Based on a thorough review of the pleadings and attached exhibits and declarations, and after oral argument, the Court finds that this case does not meet the requirements for class certification under Fed.R.Civ.P. 23. The Motion for Class Certification is DENIED.

IT IS SO ORDERED.

. At oral argument, Plaintiffs raised for the first time an issue as to whether Plaintiffs met the standard of Rule 23(b)(2) ("... 'the party opposing the class has acted or refused to act on grounds generally applicable to the class, thereby making appropriate final injunctive relief or corresponding declaratory relief with respect to the class as a whole”). Plaintiffs’ First Amended Complaint does request a declaratory judgment and injunctive relief. However, the Defendant’s conduct is not per se illegal. Moreover, individual damages can be satisfied by monetary recompense, making issuance of an injunction unlikely. As such, the Court finds that this Motion is governed by Rule 23(b)(3).

. At oral argument, and in their Reply brief, p. 1, n. 2, Plaintiffs stressed that a large number of responses, from every age group, stated that they purchased sports cards as an "investment." The Court does not equate purchase for “investment” with purchase for chance of finding an insert card. Packages of cards sold without chase cards may acquire value over time and thus act as an investment, irrespective of chase cards.

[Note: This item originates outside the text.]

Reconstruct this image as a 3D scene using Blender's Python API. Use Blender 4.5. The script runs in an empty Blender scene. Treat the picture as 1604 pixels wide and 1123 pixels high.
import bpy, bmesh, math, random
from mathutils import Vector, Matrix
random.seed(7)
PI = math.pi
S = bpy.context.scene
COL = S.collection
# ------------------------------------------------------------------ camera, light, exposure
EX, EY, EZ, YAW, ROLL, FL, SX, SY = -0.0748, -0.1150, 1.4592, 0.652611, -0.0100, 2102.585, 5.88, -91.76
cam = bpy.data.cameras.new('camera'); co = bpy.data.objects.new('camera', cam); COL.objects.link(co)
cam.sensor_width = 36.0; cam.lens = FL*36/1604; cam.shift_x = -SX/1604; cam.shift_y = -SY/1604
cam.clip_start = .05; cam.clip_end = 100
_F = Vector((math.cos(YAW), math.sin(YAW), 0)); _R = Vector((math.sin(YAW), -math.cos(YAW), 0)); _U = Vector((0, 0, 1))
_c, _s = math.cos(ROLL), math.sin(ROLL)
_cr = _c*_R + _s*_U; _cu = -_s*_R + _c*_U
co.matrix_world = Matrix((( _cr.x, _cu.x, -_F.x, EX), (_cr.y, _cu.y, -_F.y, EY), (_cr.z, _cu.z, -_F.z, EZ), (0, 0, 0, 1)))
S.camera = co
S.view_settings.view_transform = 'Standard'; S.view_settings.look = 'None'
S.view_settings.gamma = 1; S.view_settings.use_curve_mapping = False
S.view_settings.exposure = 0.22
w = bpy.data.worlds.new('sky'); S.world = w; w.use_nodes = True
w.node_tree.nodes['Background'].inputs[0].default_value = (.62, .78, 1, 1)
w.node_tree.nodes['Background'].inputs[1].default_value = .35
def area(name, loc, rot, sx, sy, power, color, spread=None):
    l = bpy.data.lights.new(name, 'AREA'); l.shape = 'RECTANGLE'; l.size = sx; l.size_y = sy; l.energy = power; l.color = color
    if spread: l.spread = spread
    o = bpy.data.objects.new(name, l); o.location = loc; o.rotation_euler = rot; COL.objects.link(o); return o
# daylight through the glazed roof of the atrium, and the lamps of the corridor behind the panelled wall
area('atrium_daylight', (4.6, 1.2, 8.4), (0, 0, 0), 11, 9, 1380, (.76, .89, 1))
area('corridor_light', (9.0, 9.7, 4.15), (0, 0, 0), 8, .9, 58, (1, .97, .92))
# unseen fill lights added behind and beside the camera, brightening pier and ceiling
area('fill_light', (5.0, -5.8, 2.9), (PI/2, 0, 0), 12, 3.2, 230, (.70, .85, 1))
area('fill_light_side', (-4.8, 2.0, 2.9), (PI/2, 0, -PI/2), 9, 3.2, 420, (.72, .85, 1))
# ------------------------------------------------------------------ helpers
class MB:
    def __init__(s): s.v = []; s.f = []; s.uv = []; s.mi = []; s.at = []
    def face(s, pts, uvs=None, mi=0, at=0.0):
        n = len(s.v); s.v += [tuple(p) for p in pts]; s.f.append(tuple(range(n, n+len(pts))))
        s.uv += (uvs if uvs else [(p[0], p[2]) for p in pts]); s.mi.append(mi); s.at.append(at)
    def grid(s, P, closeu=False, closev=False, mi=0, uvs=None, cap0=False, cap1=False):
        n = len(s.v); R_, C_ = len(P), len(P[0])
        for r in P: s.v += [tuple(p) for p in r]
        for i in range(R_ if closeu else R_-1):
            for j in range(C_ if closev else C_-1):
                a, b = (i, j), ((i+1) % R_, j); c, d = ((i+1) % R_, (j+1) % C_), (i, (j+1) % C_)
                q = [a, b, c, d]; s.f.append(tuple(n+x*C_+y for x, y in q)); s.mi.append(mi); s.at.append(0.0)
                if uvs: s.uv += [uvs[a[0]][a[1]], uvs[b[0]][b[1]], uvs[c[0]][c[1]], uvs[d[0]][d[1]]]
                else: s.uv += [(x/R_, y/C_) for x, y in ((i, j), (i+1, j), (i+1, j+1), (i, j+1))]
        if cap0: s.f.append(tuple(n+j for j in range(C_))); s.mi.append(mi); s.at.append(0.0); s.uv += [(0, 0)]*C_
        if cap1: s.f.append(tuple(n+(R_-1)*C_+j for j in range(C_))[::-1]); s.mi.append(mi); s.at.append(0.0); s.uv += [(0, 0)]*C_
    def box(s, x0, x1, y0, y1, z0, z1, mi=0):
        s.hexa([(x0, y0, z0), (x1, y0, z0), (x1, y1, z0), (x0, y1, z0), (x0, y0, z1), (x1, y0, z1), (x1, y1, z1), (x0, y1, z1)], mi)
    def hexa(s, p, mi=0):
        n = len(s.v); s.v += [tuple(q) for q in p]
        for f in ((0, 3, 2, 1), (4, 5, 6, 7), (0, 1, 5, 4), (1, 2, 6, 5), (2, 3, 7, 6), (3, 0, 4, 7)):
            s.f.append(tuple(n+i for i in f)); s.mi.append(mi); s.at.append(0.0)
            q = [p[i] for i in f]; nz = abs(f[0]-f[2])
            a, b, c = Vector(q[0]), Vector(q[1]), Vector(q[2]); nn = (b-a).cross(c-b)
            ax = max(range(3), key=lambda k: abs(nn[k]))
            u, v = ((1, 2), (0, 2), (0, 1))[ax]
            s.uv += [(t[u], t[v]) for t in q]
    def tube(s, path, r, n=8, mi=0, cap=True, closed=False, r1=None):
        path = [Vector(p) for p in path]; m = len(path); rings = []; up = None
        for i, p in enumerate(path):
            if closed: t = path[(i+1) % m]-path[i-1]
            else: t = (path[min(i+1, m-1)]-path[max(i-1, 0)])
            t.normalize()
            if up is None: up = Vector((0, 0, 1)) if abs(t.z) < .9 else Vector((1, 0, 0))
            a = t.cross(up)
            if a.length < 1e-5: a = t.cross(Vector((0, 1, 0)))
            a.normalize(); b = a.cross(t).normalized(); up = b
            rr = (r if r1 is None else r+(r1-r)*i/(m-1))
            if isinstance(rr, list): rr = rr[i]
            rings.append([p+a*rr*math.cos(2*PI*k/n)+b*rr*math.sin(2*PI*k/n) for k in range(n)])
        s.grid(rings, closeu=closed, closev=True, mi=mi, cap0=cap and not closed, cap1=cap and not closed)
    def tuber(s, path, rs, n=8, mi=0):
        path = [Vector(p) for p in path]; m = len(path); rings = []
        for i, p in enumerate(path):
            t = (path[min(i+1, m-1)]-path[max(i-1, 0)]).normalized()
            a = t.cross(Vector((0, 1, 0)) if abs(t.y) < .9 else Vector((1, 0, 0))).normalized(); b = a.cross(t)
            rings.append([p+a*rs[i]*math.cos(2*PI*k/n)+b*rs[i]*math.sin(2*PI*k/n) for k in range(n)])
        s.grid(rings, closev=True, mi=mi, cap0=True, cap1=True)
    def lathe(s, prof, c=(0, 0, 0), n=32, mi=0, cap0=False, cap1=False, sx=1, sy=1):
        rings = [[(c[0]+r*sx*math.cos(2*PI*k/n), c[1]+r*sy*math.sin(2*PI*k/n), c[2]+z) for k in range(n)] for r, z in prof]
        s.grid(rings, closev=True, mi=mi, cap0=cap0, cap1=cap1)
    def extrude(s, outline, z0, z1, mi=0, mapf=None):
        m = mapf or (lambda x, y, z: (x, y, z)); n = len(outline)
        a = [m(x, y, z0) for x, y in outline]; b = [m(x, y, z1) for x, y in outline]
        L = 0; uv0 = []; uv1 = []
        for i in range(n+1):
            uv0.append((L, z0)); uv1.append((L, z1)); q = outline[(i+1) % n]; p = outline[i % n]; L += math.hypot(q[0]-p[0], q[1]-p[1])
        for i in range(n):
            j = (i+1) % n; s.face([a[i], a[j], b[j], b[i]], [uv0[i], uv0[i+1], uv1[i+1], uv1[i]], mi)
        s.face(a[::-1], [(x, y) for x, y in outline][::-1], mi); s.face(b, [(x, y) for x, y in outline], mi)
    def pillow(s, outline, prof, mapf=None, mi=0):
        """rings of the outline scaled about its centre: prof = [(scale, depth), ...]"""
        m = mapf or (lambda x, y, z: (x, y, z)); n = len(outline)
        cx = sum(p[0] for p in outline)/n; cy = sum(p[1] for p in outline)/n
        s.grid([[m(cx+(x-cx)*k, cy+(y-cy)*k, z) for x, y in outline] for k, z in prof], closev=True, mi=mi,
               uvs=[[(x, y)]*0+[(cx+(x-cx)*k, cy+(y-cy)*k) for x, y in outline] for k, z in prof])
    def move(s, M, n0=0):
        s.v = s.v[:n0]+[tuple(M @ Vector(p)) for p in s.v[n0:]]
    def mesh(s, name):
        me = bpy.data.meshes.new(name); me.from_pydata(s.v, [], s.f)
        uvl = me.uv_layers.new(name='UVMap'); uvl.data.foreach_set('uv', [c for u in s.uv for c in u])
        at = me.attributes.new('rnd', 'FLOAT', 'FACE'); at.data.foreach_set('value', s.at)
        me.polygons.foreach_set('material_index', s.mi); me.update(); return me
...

. According to Defendant, if the Court spent only two minutes for a class of 250,000 individuals, "it would take four years, working constantly at a rate 40 hours per week, just to finish this initial fine of.inquiry.” See Opp’n, p. 7.

. Defendant states that each class member would have to show: (1) the amount spent on Upper Deck cards in the class period; (2) the cards purchased by pack; (3) the percentage of purchases attributable to the chance of obtaining an insert card; (4) the percentage purchased for other reasons; (5) the insert cards being sought; (6) the insert cards obtained; (7) the subjective value of the insert cards obtained; (8) the objective value of the cards obtained; (9) the non-insert cards obtained; (10) the subjective value of the non-insert cards received; and (11) the objective value of the non-insert cards received. • While the Court does not necessarily agree with each point, the list is instructive.

. Plaintiffs argue that their claim is governed by § 1961(1)(A) because this section "means only that the offense must be one that generically was chargeable under state law at the time it was committed; in other words, a court need only determine whether the complaint alleging the RICO violation 'charges a type of activity generally known or characterized in the proscribed category.’ ” See Mem. of P. & A., p. 13, citing United States v. Forsythe, 560 F.2d 1127, 1137 (3d Cir.1977). The Defendant’s conduct is not of a type "generally known or characterized in the proscribed category.”

. Section 1953 does not require specific intent to proof a violation. Violations must be at least knowing violations. See U.S. v. Mendelsohn, 896 F.2d 1183 (9th Cir.1990). On these facts, however, Defendants may have a First Amendment defense. "For a first amendment instruction to meet these requirements, there must be some evidence that the defendants’ speech was informational in a manner removed from immediate connection to the commission of a specific criminal act.” Id. at 1185. See also United States v. Dahlstrom, 713 F.2d 1423 (9th Cir.1983). Finally, § 1953(a)(c) — the only conceivable subsection relevant to this matter — applies to matters used in "a numbers, policy, bolita, or similar game.” Lotteries are not mentioned, as they are in similar language in 18 U.S.C. § 1955(b)(2). On the principle of expressio unius, exclusio alteráis, § 1953 is not applicable to lotteries.

. The cross-objections to expert analysis of state gambling laws are noted and respectively DENIED.